## Given instruction
In the lines below, output everything from the first line through the line containing "base_cabinet((XRB, 1.512, 0), yr, 1.512" exactly as it is. Pictures are not part of the output.

[Begin Extracted records]

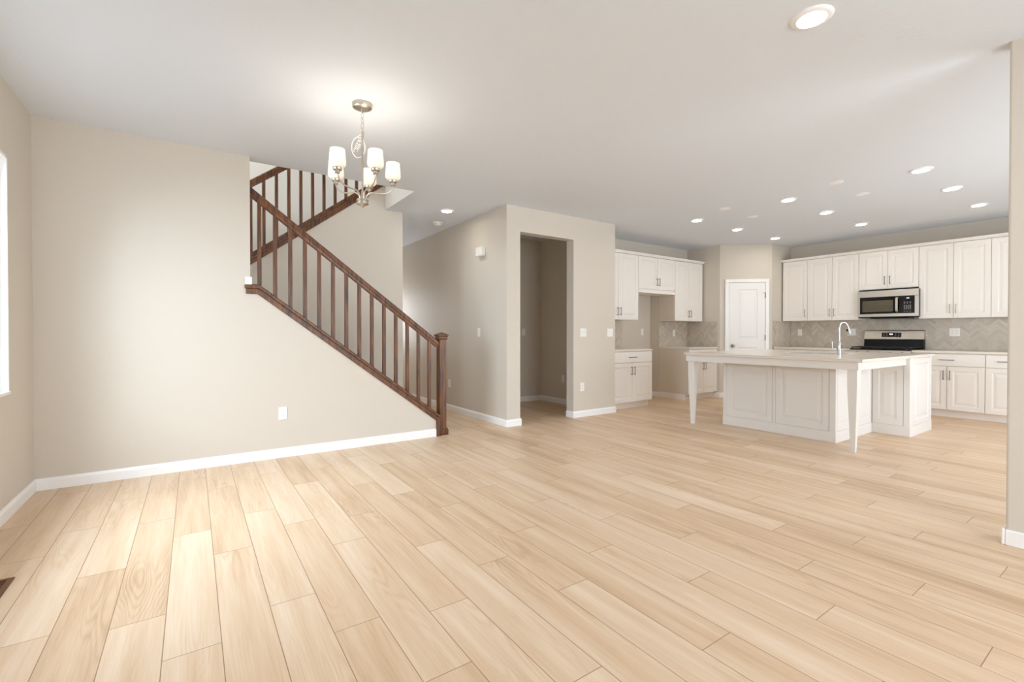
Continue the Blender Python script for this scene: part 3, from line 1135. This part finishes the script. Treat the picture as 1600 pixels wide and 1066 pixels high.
XRB, XRU = 8.56, 8.85
yr = R(-90)
NK = 'nickel'
wall_cabinet((XRU, 4.185, 0), yr, 4.185 - 3.777, ZB, ZT, 'narrow single-door white wall cabinet on the range wall nearest the pantry door', GR, doors=1, depth=XR - XRU - 0.003, pmat=NK)
wall_cabinet((XRU, 3.776, 0), yr, 3.776 - 3.019, ZB, ZT, 'two-door white wall cabinet directly above the faucet, pantry side of the microwave', GR, depth=XR - XRU - 0.003, pmat=NK)
wall_cabinet((XRU, 3.018, 0), yr, 3.018 - 2.269, 1.842, ZT, 'short two-door white wall cabinet directly above the microwave', GR, depth=XR - XRU - 0.003)
wall_cabinet((XRU, 2.268, 0), yr, 2.268 - 1.513, ZB, ZT, 'large two-door white wall cabinet adjoining the microwave on its control-panel side', GR, depth=XR - XRU - 0.003, pmat=NK)
wall_cabinet((XRU, 1.512, 0), yr, 1.512 - 0.75, ZB, ZT, 'white wall cabinet at the end of the row, partly hidden by the near wall edge', GR, depth=XR - XRU - 0.003, pmat=NK)
base_cabinet((XRB, 4.205, 0), yr, 4.205 - 3.79, 'narrow white base cabinet behind the island next to the pantry door', GR, doors=1, depth=XR - XRB - 0.003)
base_cabinet((XRB, 3.789, 0), yr, 3.789 - 3.034, 'white base cabinet behind the faucet, next to the range', GR, depth=XR - XRB - 0.003)
base_cabinet((XRB, 2.262, 0), yr, 2.262 - 1.513, 'white base cabinet with one wide drawer and two doors, just past the island end', GR, depth=XR - XRB - 0.003)
base_cabinet((XRB, 1.512, 0), yr, 1.512 - 0.75, 'white base cabinet at the end of the row, half hidden by the near wall edge', GR, drawers=2, depth=XR - XRB - 0.003)


# crown on top of the wall cabinets
def crown(name, pts, out):
    """pts: polyline of the cabinet front top; out: outward unit dirs at each point (mitred)."""
    mb = MB()
    prof = [(0.0, 0.0), (0.012, 0.0), (0.016, 0.012), (0.03, 0.026), (0.034, 0.04), (0.0, 0.04)]
    mb.loft([[(p_[0] + o_[0] * s, p_[1] + o_[1] * s, ZT + 0.001 + z) for s, z in prof] for p_, o_ in zip(pts, out)])
    return struct(mb.build(name, 'cabinet'))


crown('trim_1', [(x0f, YFU - DT), (7.80, YFU - DT), (7.80, YK - 0.002)], [(0, -1), (1, -1), (1, 0)])
crown('trim_2', [(XR - 0.002, 4.185), (XRU - DT, 4.185), (XRU - DT, 0.75)], [(0, 1), (-1, 1), (-1, 0)])
mb = MB()
mb.box(x0f, 7.80, YFU - DT, YK - 0.002, ZT + 0.0005, ZT + 0.012)
struct(mb.build('trim_3', 'cabinet'))
mb = MB()
mb.box(XRU - DT, XR - 0.002, 0.75, 4.185, ZT + 0.0005, ZT + 0.012)
struct(mb.build('trim_4', 'cabinet'))


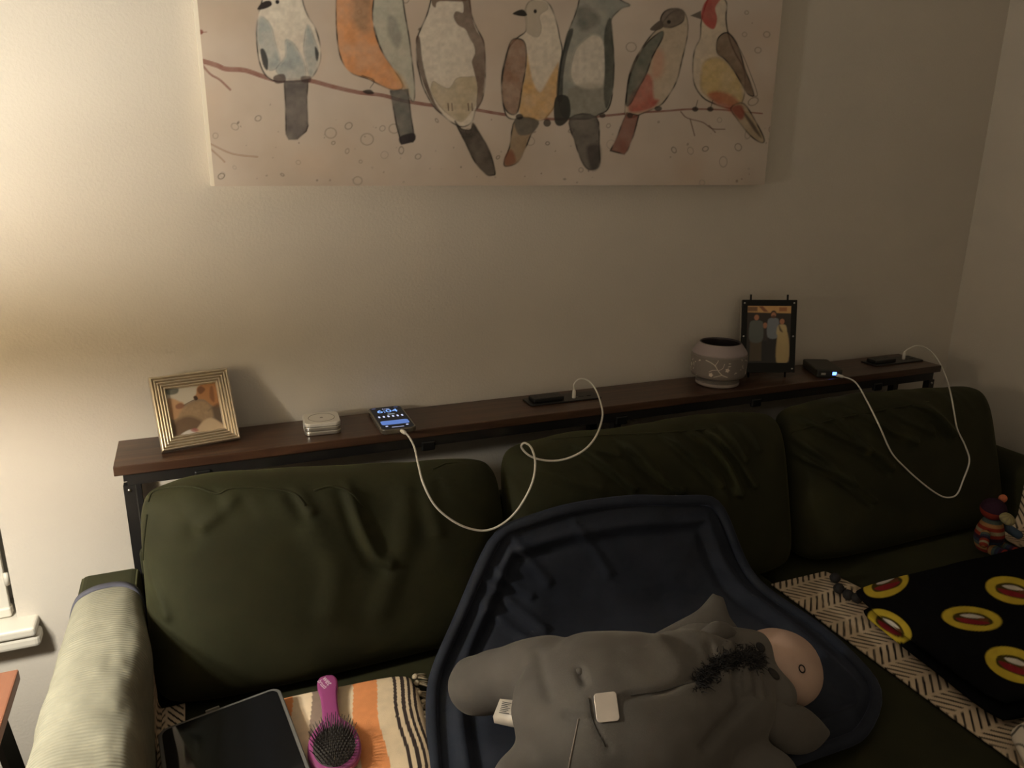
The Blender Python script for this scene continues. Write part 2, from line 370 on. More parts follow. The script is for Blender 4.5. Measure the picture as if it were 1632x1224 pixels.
# ------------------------------------------------------------------ console shelf behind the sofa
SZ = 0.86; SX0, SX1, SYB, SYF = -0.1728, 1.9674, -0.0133, -0.1633
sh = tag(empty('console_table', (0.9, -0.09, 0)), 'long narrow dark wood console table with black metal frame behind the sofa', 'console table')
SP = [box('table_board', SX0, SX1, SYF, SYB, SZ-0.019, SZ, M_wood, bevel=0.0015)]
for y0 in (SYF+0.006, SYB-0.026): SP.append(box('rail', SX0+0.02, SX1-0.02, y0, y0+0.02, SZ-0.042, SZ-0.0192, M_blackmetal))
for x in (SX0+0.012, 0.895, SX1-0.032):
    for y0 in (SYF+0.006, SYB-0.026): SP.append(box('leg', x, x+0.02, y0, y0+0.02, 0.0, SZ-0.0425, M_blackmetal))
    SP.append(box('cross_bar', x, x+0.02, SYF+0.027, SYB-0.027, SZ-0.042, SZ-0.0192, M_blackmetal))
    SP.append(box('cross_bar', x, x+0.02, SYF+0.027, SYB-0.027, 0.10, 0.12, M_blackmetal))
for x in (SX0+0.012+0.010, SX1-0.022):
    SP.append(lathe('screw', [(0, 0), (0.0035, 0), (0.003, 0.0018), (0, 0.0024)], M_steel, None, 12, (x, SYF+0.006, SZ-0.052), (math.pi/2, 0, 0)))
for x in (-0.035, 0.42, 0.90, 1.30, 1.72):
    SP.append(box('bracket', x, x+0.03, SYF+0.002, SYF+0.012, SZ-0.052, SZ-0.030, M_black, bevel=0.003))
world_children(sh, SP)

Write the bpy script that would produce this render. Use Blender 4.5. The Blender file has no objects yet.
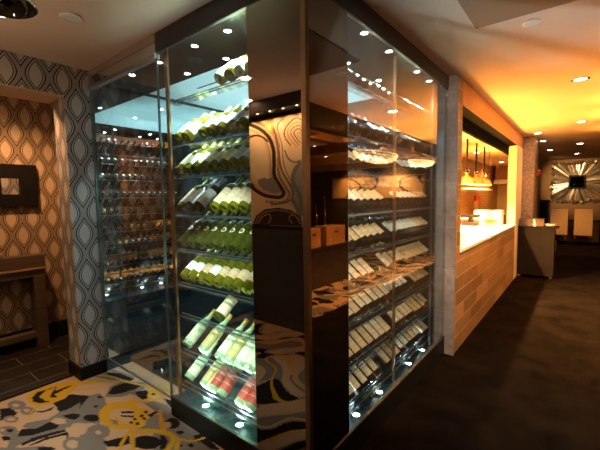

[End Extracted records]

## Written reply
Continue the Blender Python script for this scene: part 3, from line 1135. This part finishes the script. Treat the picture as 1600 pixels wide and 1066 pixels high.
XRB, XRU = 8.56, 8.85
yr = R(-90)
NK = 'nickel'
wall_cabinet((XRU, 4.185, 0), yr, 4.185 - 3.777, ZB, ZT, 'narrow single-door white wall cabinet on the range wall nearest the pantry door', GR, doors=1, depth=XR - XRU - 0.003, pmat=NK)
wall_cabinet((XRU, 3.776, 0), yr, 3.776 - 3.019, ZB, ZT, 'two-door white wall cabinet directly above the faucet, pantry side of the microwave', GR, depth=XR - XRU - 0.003, pmat=NK)
wall_cabinet((XRU, 3.018, 0), yr, 3.018 - 2.269, 1.842, ZT, 'short two-door white wall cabinet directly above the microwave', GR, depth=XR - XRU - 0.003)
wall_cabinet((XRU, 2.268, 0), yr, 2.268 - 1.513, ZB, ZT, 'large two-door white wall cabinet adjoining the microwave on its control-panel side', GR, depth=XR - XRU - 0.003, pmat=NK)
wall_cabinet((XRU, 1.512, 0), yr, 1.512 - 0.75, ZB, ZT, 'white wall cabinet at the end of the row, partly hidden by the near wall edge', GR, depth=XR - XRU - 0.003, pmat=NK)
base_cabinet((XRB, 4.205, 0), yr, 4.205 - 3.79, 'narrow white base cabinet behind the island next to the pantry door', GR, doors=1, depth=XR - XRB - 0.003)
base_cabinet((XRB, 3.789, 0), yr, 3.789 - 3.034, 'white base cabinet behind the faucet, next to the range', GR, depth=XR - XRB - 0.003)
base_cabinet((XRB, 2.262, 0), yr, 2.262 - 1.513, 'white base cabinet with one wide drawer and two doors, just past the island end', GR, depth=XR - XRB - 0.003)
base_cabinet((XRB, 1.512, 0), yr, 1.512 - 0.75, 'white base cabinet at the end of the row, half hidden by the near wall edge', GR, drawers=2, depth=XR - XRB - 0.003)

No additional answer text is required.